In situ tribometry with real-time imaging for assessing durability and wear mechanisms of easy-to-clean coatings on glass for touchscreen substrates

Abstract

Touchscreens are now commonplace around the world, and easy-to-clean (ETC) coatings are integral in ensuring an enhanced usability and interactivity with these devices. In the present work, we evaluate the durability and study the wear mechanisms of a fluorine-containing easy-to-clean coating on glass using an in situ tribometer (TribTik). The TribTik is equipped with a microscope lens and camera system that allows one to image, in real time, the contact area between the glass substrate and the abrading counterpart. Through this unique combination, the instantaneous coefficient of friction and the contact area’s status can be monitored and correlated in situ. The in situ monitoring enables one to stop the abrasion cycles at critical stages of the wear process so that the morphology and composition of the wear tracks can be examined in an effort to understand the wear mechanisms of the ETC. We demonstrate that changes in the instantaneous coefficient of friction (COF) are correlated with changes in the in situ images. Critical stages of wear evolution are also identified via optical microscopy, scanning electron microscopy (SEM), energy dispersive X-ray spectroscopy (EDS) and Raman analyses.
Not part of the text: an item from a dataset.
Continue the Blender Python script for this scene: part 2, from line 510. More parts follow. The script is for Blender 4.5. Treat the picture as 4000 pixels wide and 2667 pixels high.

The evolution of the ETC wear mechanism, from start to finish, was found to be described by the following sequence: (1) generation of unconsolidated debris, (2) formation of a layered tribofilm, (3) cracking of the tribofilm, and (4) general failure of the ETC and subsequent damage to the underlying glass substrate. Our study shows that, TribTik, a tribometry system with real-time imaging capability, is a powerful tool to characterize the tribological properties of coatings on touchscreens and/or display substrates.